Area-selective atomic layer deposition enabled by competitive adsorption

In this work, we investigate the atomic layer deposition (ALD) of ZrO2 thin films on Cu and SiO2 substrates, using Zr[N(C2H5CH3)](4) as the thin-film precursor, and H2O or O-2 as the coreactants. Here, we introduce 3-hexyne as a coadsorbate molecule during the thin-film precursor half-cycle and examine its effect on the selectivity of growth. We find that 3-hexyne strongly inhibits growth on Cu, while having essentially no effect on the growth on SiO2. Calculations using dispersion-inclusive density functional theory verify that 3-hexyne undergoes sp -> sp(2) rehybridization on Cu, which results in strong chemisorption on the metal surface, while only binding weakly to SiO2 via nonbonded van der Waals/dispersion interactions.
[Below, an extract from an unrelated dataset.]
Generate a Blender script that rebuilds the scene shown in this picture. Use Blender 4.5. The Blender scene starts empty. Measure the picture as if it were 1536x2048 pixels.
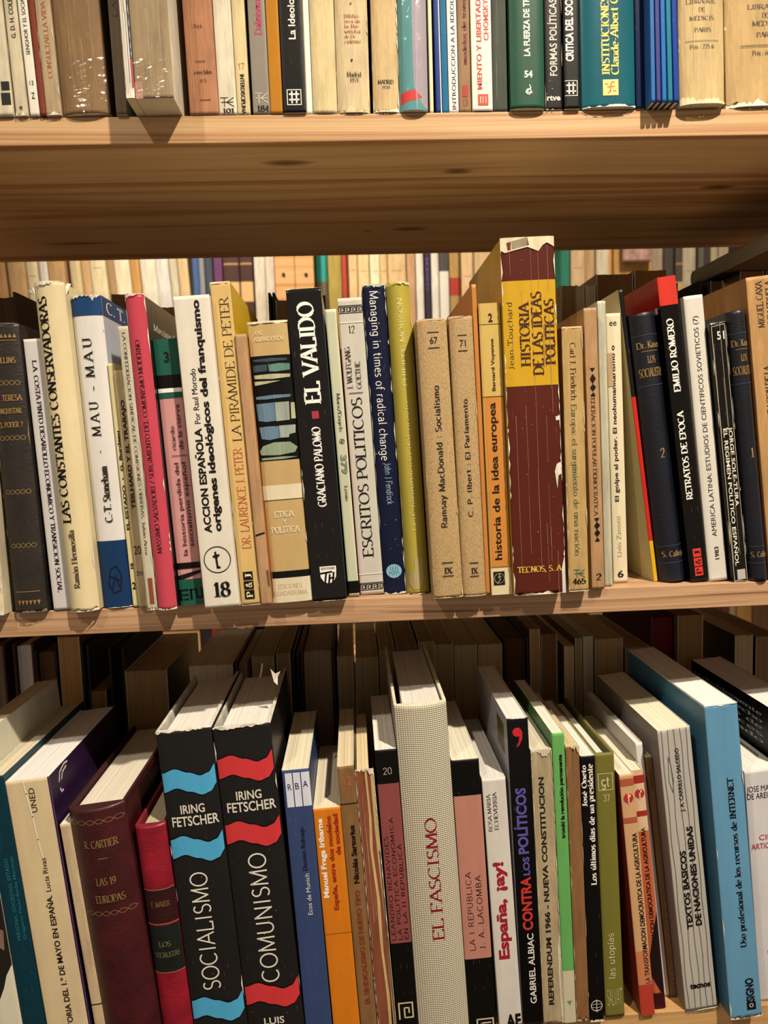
import bpy, bmesh, math, random
from mathutils import Vector, Matrix

# ------------------------------------------------------------------ camera
F_PX, CX, CY = 1420.0, 768.0, 1024.0          # focal length and centre of the 1536 x 2048 frame
CAM = Vector((0.0, -0.5, 1.5))                # half a metre in front of the shelves, eye height


def camera_axes(vx, vy, slope):
    """world axes in camera coordinates, from the vanishing point of the depth lines and the horizon's slope"""
    d = Vector(((vx - CX) / F_PX, (CY - vy) / F_PX, -1.0)).normalized()
    z = Vector((1.0, slope, 0.0)).cross(d).normalized()
    return d.cross(z), d, z


AX = camera_axes(705.0, 900.0, 0.0324)
ROT = Matrix((AX[0], AX[1], AX[2]))           # camera -> world
scene = bpy.context.scene
COL = scene.collection
cam_data = bpy.data.cameras.new('camera')
cam_data.sensor_fit = 'VERTICAL'
cam_data.sensor_height = 36.0
cam_data.lens = F_PX / 2048.0 * 36.0
cam_data.clip_start = 0.01
cam_data.dof.use_dof = True
cam_data.dof.focus_distance = 0.53
cam_data.dof.aperture_fstop = 9.0
cam = bpy.data.objects.new('camera', cam_data)
COL.objects.link(cam)
cam.matrix_world = Matrix.Translation(CAM) @ ROT.to_4x4()
scene.camera = cam

# ------------------------------------------------------------------ light
scene.view_settings.view_transform = 'Standard'
scene.view_settings.look = 'None'
scene.view_settings.gamma = 1.0
scene.view_settings.use_curve_mapping = False
scene.view_settings.exposure = 1.1

world = bpy.data.worlds.new('room_air')
scene.world = world
world.use_nodes = True
bg = world.node_tree.nodes['Background']
bg.inputs[0].default_value = (1.0, 0.80, 0.60, 1)
bg.inputs[1].default_value = 0.16


def spot(name, loc, target, power, radius, angle=110, color=(1.0, 0.85, 0.66)):
    l = bpy.data.lights.new(name, 'SPOT')
    l.energy = power
    l.shadow_soft_size = radius
    l.spot_size = math.radians(angle)
    l.spot_blend = 1.0
    l.color = color
    o = bpy.data.objects.new(name, l)
    COL.objects.link(o)
    o.location = loc
    o.rotation_euler = (Vector(target) - Vector(loc)).to_track_quat('-Z', 'Y').to_euler()
    return o


spot('ceiling_lamp', (0.50, -0.80, 2.75), (0.06, 0.0, 1.0), 84, 0.025, 66)
spot('ceiling_lamp', (-0.70, -0.95, 2.75), (0.0, 0.0, 1.1), 20, 0.025, 66)
spot('ceiling_lamp', (-0.35, 0.62, 2.75), (-0.2, 1.05, 1.9), 58, 0.05, 80)
spot('ceiling_lamp', (0.75, 0.62, 2.75), (0.4, 1.05, 1.9), 34, 0.05, 80)


# ------------------------------------------------------------------ projection helpers (photo pixel -> place)
def ray(px, py):
    return ROT @ Vector(((px - CX) / F_PX, (CY - py) / F_PX, -1.0))


def at_y(px, py, y):
    """world point on the plane of that depth (y is world depth, shelf front = 0)"""
    r = ray(px, py)
    return CAM + r * ((y - CAM.y) / r.y)


def at_z(px, py, z):
    r = ray(px, py)
    return CAM + r * ((z - CAM.z) / r.z)


SHELF_TOP, SHELF_MID, SHELF_BOT = 1.7255, 1.3945, 1.0625      # upper faces of the three boards
BOARD, DEPTH = 0.0178, 0.282

# ------------------------------------------------------------------ colour and materials
TINT = (1.0, 0.93, 0.82)      # what the lamps do to a white sheet


def lin(h):
    v = [int(h[i:i + 2], 16) / 255 for i in (0, 2, 4)]
    v = [c / 12.92 if c <= 0.04045 else ((c + 0.055) / 1.055) ** 2.4 for c in v]
    y = 0.21 * v[0] + 0.72 * v[1] + 0.07 * v[2]
    k = 0.94 * y / (y + 0.010)                # printed blacks are deeper than the photograph's lifted shadows
    return tuple(min(0.86, max(0.0025, c * k / t)) for c, t in zip(v, TINT)) + (1.0,)


MATS = {}


class N:
    """small node-tree helper"""

    def __init__(self, name):
        self.m = bpy.data.materials.new(name)
        self.m.use_nodes = True
        self.t = self.m.node_tree
        self.b = self.t.nodes['Principled BSDF']

    def n(self, kind, **kw):
        x = self.t.nodes.new(kind)
        for k, v in kw.items():
            if k in x.inputs.keys():
                x.inputs[k].default_value = v
            else:
                setattr(x, k, v)
        return x

    def l(self, a, b):
        self.t.links.new(a, b)

    def coords(self, scale):
        c = self.n('ShaderNodeTexCoord')
        m = self.n('ShaderNodeMapping')
        m.inputs['Scale'].default_value = scale
        self.l(c.outputs['Object'], m.inputs[0])
        return m.outputs[0]

    def noise(self, vec, scale, detail=3.0, rough=0.55):
        x = self.n('ShaderNodeTexNoise')
        x.inputs['Scale'].default_value = scale
        x.inputs['Detail'].default_value = detail
        x.inputs['Roughness'].default_value = rough
        self.l(vec, x.inputs['Vector'])
        return x.outputs['Fac']

    def ramp(self, fac, stops):
        r = self.n('ShaderNodeValToRGB')
        e = r.color_ramp.elements
        while len(e) < len(stops):
            e.new(0.5)
        for el, (p, c) in zip(e, stops):
            el.position = p
            el.color = c if len(c) == 4 else tuple(c) + (1,)
        self.l(fac, r.inputs[0])
        return r.outputs[0]

    def mix(self, fac, a, b, mode='MIX'):
        x = self.n('ShaderNodeMix', data_type='RGBA', blend_type=mode)
        if isinstance(fac, float):
            x.inputs[0].default_value = fac
        else:
            self.l(fac, x.inputs[0])
        for s, v in ((6, a), (7, b)):
            if isinstance(v, tuple):
                x.inputs[s].default_value = v
            else:
                self.l(v, x.inputs[s])
        return x.outputs[2]

    def bump(self, h, strength, dist):
        x = self.n('ShaderNodeBump')
        x.inputs['Strength'].default_value = strength
        x.inputs['Distance'].default_value = dist
        self.l(h, x.inputs['Height'])
        self.l(x.outputs[0], self.b.inputs['Normal'])


def shade(c, k):
    return tuple(min(0.9, x * k) for x in c[:3]) + (1.0,)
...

After 10 cycles of ALD using 3-hexyne as the coadsorbate, we observed the deposition of similar to 1.5nm of ZrO2 on SiO2. On a Cu substrate, we only detected <0.15nm of ZrO2 after the same number of cycles of ALD. At this point in the process, we find evidence of the formation of cuprous oxide (Cu2O) from in situ x-ray photoelectron spectroscopy and a significant increase in the roughness of the Cu substrate. We conclude that both factors likely contribute to the loss of selectivity due to the formation of sites (e.g., Cu2O) that bind 3-hexyne less strongly and/or an increase in the density of highly reactive sites (e.g., steps, kinks) that promote dissociative chemisorption of the thin-film precursor.